Extrait de story board
Pour autant, Julien et Pascal ne souhaitent pas que Night Fare ne soit l'affaire que de quelques amis et confrères qui se réunissent un été pour mettre sur pied un projet rêvé. Ils veulent également susciter l'intérêt du public, son approbation et l'impliquer dans la création du film. Ils se sont ainsi lancés dans une campagne de crowdfunding aux objectifs multiples :
- d'abord, pour récolter quelques dizaines de milliers d'euros (une somme dérisoire pour un long métrage) qui offriront un peu plus de sérénité à l'équipe. "Si on a l'argent d'Ulule, la mise en boîte de certaines séquences lourdes (de cascades ou de poursuites) sera un tout petit peu plus confortable. Car pour le moment, on a l'argent pour tourner, mais on est ric-rac sur certains trucs".

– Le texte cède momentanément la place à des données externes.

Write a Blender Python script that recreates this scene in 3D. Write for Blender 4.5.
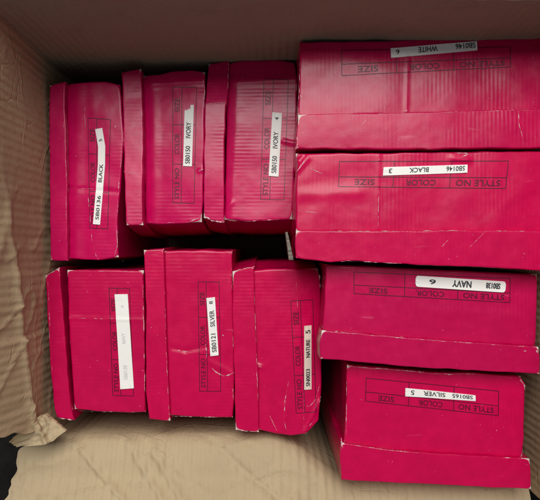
import bpy, math, random
from mathutils import Vector, noise
random.seed(7)
for o in list(bpy.data.objects): bpy.data.objects.remove(o)
S = bpy.context.scene
COL = S.collection
CAMZ = 0.90
# ---------------------------------------------------------------- camera
cd = bpy.data.cameras.new('camera'); cam = bpy.data.objects.new('camera', cd); COL.objects.link(cam)
cam.location = (0, 0, CAMZ); cam.rotation_euler = (0, 0, 0)
cd.sensor_fit = 'HORIZONTAL'; cd.sensor_width = 36; cd.lens = 40.0
cd.clip_start = 0.01; cd.clip_end = 50
S.camera = cam
# ---------------------------------------------------------------- light
W = bpy.data.worlds.new('World'); S.world = W; W.use_nodes = True
bg = W.node_tree.nodes['Background']; bg.inputs[0].default_value = (0.86, 0.92, 1.0, 1); bg.inputs[1].default_value = 0.20
ld = bpy.data.lights.new('window_light', 'AREA'); ld.shape = 'RECTANGLE'; ld.size = 1.5; ld.size_y = 1.3
ld.energy = 61; ld.color = (1.0, 0.985, 0.95)
lo = bpy.data.objects.new('window_light', ld); COL.objects.link(lo)
lo.location = (-0.05, 1.03, 2.35)
lo.rotation_euler = (Vector((0.0, 0.0, 0.3)) - lo.location).to_track_quat('-Z', 'Y').to_euler()
S.view_settings.view_transform = 'Standard'; S.view_settings.look = 'None'
S.view_settings.exposure = 0.0; S.view_settings.gamma = 1.0
S.render.engine = 'CYCLES'

# ---------------------------------------------------------------- helpers
def at(px, py, z):                       # photograph measure -> metres on the level z
    k = (CAMZ - z) / 0.6 * 0.001
    return ((px - 270) * k, (250 - py) * k)
def nz(x, y, z, s=1.0):
    return noise.noise(Vector((x * s, y * s, z)))
def sm(a, b, x):
    t = max(0.0, min(1.0, (x - a) / (b - a))); return t * t * (3 - 2 * t)
def empty(name, loc, label, cat, group=None):
    o = bpy.data.objects.new(name, None); COL.objects.link(o); o.location = loc
    o.empty_display_size = 0.05
    o['label'] = label; o['category'] = cat
    if group: o['group'] = group
    return o
class MB:
    def __init__(s): s.v = []; s.f = []; s.m = []; s.uv = {}; s.e = {}
    def build(s, name, mats, parent=None, origin=(0, 0, 0), smooth=False):
        me = bpy.data.meshes.new(name)
        ox, oy, oz = origin
        me.from_pydata([(x - ox, y - oy, z - oz) for x, y, z in s.v], [], s.f)
        for m in (mats if isinstance(mats, (list, tuple)) else [mats]): me.materials.append(m)
        if s.m:
            for p, mi in zip(me.polygons, s.m): p.material_index = mi
        if s.uv:
            l = me.uv_layers.new(name='uv')
            for lp in me.loops: l.data[lp.index].uv = s.uv.get(lp.vertex_index, (0, 0))
        if s.e:
            a = me.attributes.new('edge', 'FLOAT', 'POINT')
            for i in range(len(s.v)): a.data[i].value = s.e.get(i, 0.0)
        if smooth:
            for p in me.polygons: p.use_smooth = True
        me.update()
        o = bpy.data.objects.new(name, me); COL.objects.link(o)
        if parent: o.parent = parent
        return o

# ---------------------------------------------------------------- materials
def nt(name):
    m = bpy.data.materials.new(name); m.use_nodes = True
    t = m.node_tree; return m, t, t.nodes['Principled BSDF']
def N(t, kind, **kw):
    n = t.nodes.new(kind)
    for k, v in kw.items(): setattr(n, k, v)
    return n
def MATH(t, op, a, b=None, c=None):
    n = t.nodes.new('ShaderNodeMath'); n.operation = op
    for i, x in enumerate((a, b, c)):
        if x is None: continue
        if isinstance(x, (int, float)): n.inputs[i].default_value = x
        else: t.links.new(x, n.inputs[i])
    return n.outputs[0]
def MIX(t, f, a, b):
    n = t.nodes.new('ShaderNodeMix'); n.data_type = 'RGBA'
    for i, x in ((0, f), (6, a), (7, b)):
        if isinstance(x, (int, float)): n.inputs[i].default_value = x
        elif isinstance(x, tuple): n.inputs[i].default_value = (*x, 1)
        else: t.links.new(x, n.inputs[i])
    return n.outputs[2]
def NOISE(t, vec, scale, detail=3, rough=0.5):
    n = t.nodes.new('ShaderNodeTexNoise'); n.inputs['Scale'].default_value = scale
    n.inputs['Detail'].default_value = detail; n.inputs['Roughness'].default_value = rough
    t.links.new(vec, n.inputs['Vector']); return n.outputs[0]

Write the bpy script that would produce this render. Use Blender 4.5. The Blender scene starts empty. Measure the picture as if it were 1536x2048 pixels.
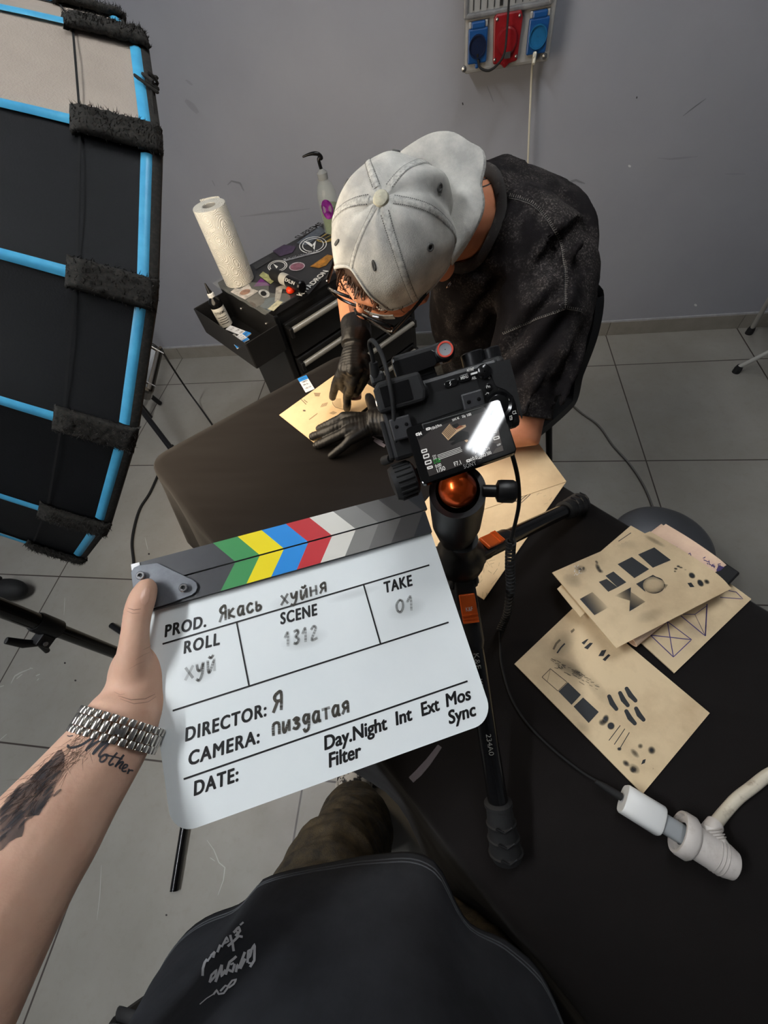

- Ensuite, pour prouver qu'il existe en France une méthode de financement alternative et qu'un vrai cinéma indépendant est possible, même pour les cinéastes "du système". "Le système de crowdfunding est très intéressant pour les jeunes réalisateurs qui n'ont jamais fait de films et qui cherchent à faire leur preuve, mais il l'est également pour les metteurs en scène plus expérimentés qui veulent parfois faire ce qu'ils ont envie de faire sans avoir à demander l'autorisation."
- Enfin, et c'est le plus important, pour être en contact direct avec leurs potentiels spectateurs. Outre les contreparties qui sont proposées en cas de dons, ce qui emballe Julien et Pascal, c'est la possibilité de tenir informés leurs contributeurs de l'avancée du film. "C'est quelque chose que j'aurais rêvé d'avoir quand j'étais plus jeune" explique le producteur. "Pouvoir suivre au jour le jour la construction d'un film, voire même y participer, c'est génial lorsqu'on est cinéphile. Aujourd'hui, avec l'explosion des réseaux sociaux, on a la possibilité de rendre la conception d'un film moins opaque, plus accessible. C'est ce qu'on veut faire avec Night Fare".
Quelques jours seulement après son lancement, la campagne Ulule est un succès, puisqu'elle a déjà permis de récolter 25% des 50.000€ souhaités. Le premier coup de manivelle sera donné dans moins d'un mois. Si tout se passe bien, Night Fare – qui a déjà trouvé un distributeur - devrait débouler sur nos écrans l'année prochaine, avant d'être vendu à travers le monde. Ce serait alors une petite victoire pour ses instigateurs, qui pourraient passer la seconde et tenter de mettre sur pied plusieurs autres films un peu mieux financés. "Avec Julien, on a quatre films un peu dans la même veine qui sont dans les starting-blocks. Si Night Fare fonctionne, on pourra aller voir les guichets de financement sélectifs en leur disant : "voilà ce qu'on peut faire sans vous. Imaginez ce qu'on peut faire avec vous." On ne cherche pas à avoir des budgets démentiels, juste des budgets raisonnables, qui correspondent à ce qu'on voit à l'écran".
A l'instar de Goal of the Dead et de son pari fou du refus de la salle, Night Fare fait donc partie de ces quelques projets en France qui, à leur échelle, tentent des choses. Des films tenus à bout de bras par des passionnés à la foi inébranlable, qui n'hésitent pas à mettre la main à la poche et les pieds dans la boue pour donner vie à leurs ambitions. Et ce n'est pas un hasard si l'on retrouve Julien Seri attaché à ce genre de démarche. "Sur Scorpion, à 9 jours du début du tournage, il manquait 300.000 euros. Aucun producteur ne voulait rajouter de l'argent au pot, la banque ne voulait pas nous accorder un crédit supplémentaire, donc j'ai décidé de m'asseoir sur mon salaire de réalisateur pour que le film se fasse. Je m'étais juré de ne plus jamais faire ça, car j'ai failli mettre ma famille à la rue. Mais 8 ans après Scorpion, c'est la première fois où je me dis que ça vaut le coup et qu'il faut y aller. J'ai besoin de faire ce film. En tant que réalisateur, mais surtout en tant qu'homme".